Last week, the pollster Bendixen and Amandi published, in the Miami Herald, a sample in which 79% of Cubans in Florida agreed with a military intervention on the island. The high figure – perhaps the highest since the 60s and 70s – is consistent with a similar percentage that opposes a negotiation between the United States and Cuba, such as the one that, despite so little transparency on both sides, has been taking place for months.
Since January 3 of this year, when the United States military action took place in Caracas, not a week goes by without there being rumors or claims of intervention in Cuba. On social networks, aircraft carriers or drones are reported surrounding the island and an imminent military escalation is announced that would produce the overthrow of Miguel Díaz-Canel’s government, the capture of some historical leaders and the long-awaited regime change.
The imminence of an invasion is not only something that a good part of that emigrated community takes for granted, but also the Cuban government itself and its allies in Latin America. In Cuba, for months, a permanent mobilization has been taking place in anticipation of the invasion, and in Mexico and other Latin American countries, solidarity campaigns are intensifying, with aid shipments and even offering volunteers to go fight imperialism on the island.
We have argued here that a military intervention in Cuba would be humanly costly and historically irresponsible.
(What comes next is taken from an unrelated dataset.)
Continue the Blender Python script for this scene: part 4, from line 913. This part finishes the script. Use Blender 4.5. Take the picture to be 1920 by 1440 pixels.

Cubans and Americans would die in the confrontation and a new military enclave of the great power in Cuba would return the history of the island to 1898 or 1906, traumatic years of the national past, when Washington’s hegemony in Cuban territory and, in general, in the Greater Caribbean, was affirmed by force.
In addition to enormous global opposition, an armed action by the United States in Cuba would have very little chance of functioning as a consensus premise for political reconstruction in the country. The new regime would be born with an original deficit of sovereignty, very similar to the one that undermined the legitimacy of the first Cuban Republic (1902-1934), at the time of the Platt Amendment.
The survey by Bendixen and Amandi makes it clear that the vast majority of the Cuban diaspora supports the intervention because they do not find any other alternative for change and hate that it is the product of a negotiation. But this last route, negotiation, is curiously also rejected by the most immobile and arrogant current of the Cuban regime, and the enthusiasts of solidarity with the Revolution and the resistance of the “heroic Cuban people” in Mexico and Latin America.
So, in the desire for debacle, those who promote intervention and those who bet, not on the necessary reform and the indispensable understanding with the United States, but on the Numantine sacrifice of Cubans for the sake of an anti-imperialism that no one practices anymore in Latin America, converge, involuntarily.